* [Objective]: State how many lines of the data contain the word "This", and write nothing besides the number.

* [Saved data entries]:
═══

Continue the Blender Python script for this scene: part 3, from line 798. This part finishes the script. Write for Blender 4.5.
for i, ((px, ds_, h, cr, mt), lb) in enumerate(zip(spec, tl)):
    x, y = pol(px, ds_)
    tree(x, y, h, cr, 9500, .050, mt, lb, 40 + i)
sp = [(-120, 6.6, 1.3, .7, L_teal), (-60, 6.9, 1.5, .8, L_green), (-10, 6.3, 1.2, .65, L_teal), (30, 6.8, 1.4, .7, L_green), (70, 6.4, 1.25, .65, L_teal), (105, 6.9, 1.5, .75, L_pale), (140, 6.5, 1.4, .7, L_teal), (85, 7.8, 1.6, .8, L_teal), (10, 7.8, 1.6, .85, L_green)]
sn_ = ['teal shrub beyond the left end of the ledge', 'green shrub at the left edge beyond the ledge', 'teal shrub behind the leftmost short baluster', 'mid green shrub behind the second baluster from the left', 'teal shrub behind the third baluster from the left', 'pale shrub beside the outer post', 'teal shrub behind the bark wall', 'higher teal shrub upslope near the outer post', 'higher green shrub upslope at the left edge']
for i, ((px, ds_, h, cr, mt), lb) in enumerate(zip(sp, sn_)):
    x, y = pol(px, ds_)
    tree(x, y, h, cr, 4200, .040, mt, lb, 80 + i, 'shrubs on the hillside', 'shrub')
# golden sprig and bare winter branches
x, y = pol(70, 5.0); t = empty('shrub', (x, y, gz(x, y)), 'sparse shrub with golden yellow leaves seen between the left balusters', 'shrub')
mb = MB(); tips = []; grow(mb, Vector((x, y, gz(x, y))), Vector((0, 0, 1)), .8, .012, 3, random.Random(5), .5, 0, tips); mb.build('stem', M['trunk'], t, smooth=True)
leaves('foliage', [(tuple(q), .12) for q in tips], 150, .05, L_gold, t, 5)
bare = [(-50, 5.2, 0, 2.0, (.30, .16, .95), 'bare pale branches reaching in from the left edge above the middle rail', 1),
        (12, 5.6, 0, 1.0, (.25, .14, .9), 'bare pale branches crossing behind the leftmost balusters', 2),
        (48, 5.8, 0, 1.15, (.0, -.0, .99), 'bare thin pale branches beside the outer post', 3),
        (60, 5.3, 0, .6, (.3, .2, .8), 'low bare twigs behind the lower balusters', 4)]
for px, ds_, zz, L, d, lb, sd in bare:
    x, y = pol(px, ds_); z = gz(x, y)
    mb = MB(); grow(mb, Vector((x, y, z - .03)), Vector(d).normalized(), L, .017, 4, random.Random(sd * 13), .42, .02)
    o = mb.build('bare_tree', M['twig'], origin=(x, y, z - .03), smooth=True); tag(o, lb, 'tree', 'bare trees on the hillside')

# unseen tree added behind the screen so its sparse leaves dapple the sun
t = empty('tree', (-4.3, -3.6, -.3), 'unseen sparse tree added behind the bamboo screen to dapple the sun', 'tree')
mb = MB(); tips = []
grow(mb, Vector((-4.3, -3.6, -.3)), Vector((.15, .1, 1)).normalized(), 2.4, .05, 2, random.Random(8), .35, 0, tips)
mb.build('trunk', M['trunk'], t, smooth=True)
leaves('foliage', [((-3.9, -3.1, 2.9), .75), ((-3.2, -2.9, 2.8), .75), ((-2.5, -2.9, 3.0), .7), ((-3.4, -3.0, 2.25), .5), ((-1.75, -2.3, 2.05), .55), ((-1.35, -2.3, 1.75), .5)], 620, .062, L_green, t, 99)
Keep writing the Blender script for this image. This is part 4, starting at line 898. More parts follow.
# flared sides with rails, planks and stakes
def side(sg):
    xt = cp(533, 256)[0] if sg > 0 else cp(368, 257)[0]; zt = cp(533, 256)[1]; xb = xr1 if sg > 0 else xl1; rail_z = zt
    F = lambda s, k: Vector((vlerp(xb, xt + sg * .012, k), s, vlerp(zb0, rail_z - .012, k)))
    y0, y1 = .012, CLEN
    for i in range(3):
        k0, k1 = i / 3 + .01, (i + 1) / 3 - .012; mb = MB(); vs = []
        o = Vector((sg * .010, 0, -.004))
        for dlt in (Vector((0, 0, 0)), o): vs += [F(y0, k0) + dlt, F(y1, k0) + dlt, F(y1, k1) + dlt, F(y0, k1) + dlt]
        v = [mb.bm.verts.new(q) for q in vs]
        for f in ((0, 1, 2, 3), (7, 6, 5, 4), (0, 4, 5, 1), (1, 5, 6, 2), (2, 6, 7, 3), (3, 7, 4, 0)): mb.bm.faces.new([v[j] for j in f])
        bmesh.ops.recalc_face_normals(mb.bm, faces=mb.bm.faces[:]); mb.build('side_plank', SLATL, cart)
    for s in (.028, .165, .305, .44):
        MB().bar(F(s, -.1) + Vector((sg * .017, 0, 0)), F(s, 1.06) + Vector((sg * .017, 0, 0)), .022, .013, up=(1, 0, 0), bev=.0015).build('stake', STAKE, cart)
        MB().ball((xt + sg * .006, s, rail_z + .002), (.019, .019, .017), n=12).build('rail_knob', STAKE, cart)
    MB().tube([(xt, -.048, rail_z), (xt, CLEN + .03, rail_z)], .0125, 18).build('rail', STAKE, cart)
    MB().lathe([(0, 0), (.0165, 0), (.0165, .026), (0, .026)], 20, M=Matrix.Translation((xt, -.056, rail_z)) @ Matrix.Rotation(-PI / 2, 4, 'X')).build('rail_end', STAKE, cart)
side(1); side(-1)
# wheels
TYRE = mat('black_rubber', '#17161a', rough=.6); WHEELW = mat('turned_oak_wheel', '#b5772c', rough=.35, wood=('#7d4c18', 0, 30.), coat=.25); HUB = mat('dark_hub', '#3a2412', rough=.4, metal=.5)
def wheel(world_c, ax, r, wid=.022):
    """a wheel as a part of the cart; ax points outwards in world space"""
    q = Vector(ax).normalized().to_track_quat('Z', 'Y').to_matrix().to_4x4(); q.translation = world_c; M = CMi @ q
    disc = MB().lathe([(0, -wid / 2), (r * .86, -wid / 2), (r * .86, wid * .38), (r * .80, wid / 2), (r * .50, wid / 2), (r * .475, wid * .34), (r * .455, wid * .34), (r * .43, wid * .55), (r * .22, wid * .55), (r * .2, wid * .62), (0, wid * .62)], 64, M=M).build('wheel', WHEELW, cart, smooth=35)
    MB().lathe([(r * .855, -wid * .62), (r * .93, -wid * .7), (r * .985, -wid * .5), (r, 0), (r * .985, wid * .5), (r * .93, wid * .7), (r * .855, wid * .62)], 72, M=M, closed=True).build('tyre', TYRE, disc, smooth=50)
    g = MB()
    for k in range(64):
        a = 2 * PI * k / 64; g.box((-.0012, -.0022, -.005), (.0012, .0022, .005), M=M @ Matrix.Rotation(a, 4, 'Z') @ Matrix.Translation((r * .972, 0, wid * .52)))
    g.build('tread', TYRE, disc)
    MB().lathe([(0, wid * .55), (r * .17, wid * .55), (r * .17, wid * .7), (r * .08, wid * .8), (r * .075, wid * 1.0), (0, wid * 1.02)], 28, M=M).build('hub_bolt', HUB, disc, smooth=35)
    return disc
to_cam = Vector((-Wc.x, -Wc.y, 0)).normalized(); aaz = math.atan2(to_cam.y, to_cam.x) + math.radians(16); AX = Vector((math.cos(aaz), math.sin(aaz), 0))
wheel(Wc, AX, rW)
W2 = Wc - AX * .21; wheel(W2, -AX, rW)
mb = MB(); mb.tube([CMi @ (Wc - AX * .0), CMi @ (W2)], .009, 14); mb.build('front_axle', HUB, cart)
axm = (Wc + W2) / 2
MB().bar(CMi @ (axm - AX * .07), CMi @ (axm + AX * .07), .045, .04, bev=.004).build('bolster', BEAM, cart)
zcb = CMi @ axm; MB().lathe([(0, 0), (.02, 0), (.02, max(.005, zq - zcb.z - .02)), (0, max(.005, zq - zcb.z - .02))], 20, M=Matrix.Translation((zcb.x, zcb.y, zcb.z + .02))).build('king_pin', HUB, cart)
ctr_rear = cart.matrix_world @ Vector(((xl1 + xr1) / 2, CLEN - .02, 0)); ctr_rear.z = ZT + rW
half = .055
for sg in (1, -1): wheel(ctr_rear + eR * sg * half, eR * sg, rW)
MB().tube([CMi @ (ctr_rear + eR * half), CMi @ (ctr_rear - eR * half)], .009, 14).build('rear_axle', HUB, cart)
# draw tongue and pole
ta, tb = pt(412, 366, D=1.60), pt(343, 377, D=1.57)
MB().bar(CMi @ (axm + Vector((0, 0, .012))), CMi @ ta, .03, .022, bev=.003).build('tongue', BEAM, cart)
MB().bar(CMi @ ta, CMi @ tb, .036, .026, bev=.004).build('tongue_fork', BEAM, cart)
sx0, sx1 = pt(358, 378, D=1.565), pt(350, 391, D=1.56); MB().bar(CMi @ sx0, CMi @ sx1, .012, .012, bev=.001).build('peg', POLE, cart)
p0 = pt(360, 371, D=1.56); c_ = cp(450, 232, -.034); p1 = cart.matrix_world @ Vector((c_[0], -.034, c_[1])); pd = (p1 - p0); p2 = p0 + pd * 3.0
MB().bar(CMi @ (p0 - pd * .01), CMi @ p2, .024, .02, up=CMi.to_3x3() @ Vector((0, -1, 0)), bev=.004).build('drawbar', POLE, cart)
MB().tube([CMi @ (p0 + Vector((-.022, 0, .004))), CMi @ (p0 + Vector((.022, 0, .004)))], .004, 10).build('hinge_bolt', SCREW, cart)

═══

* [Response]: 2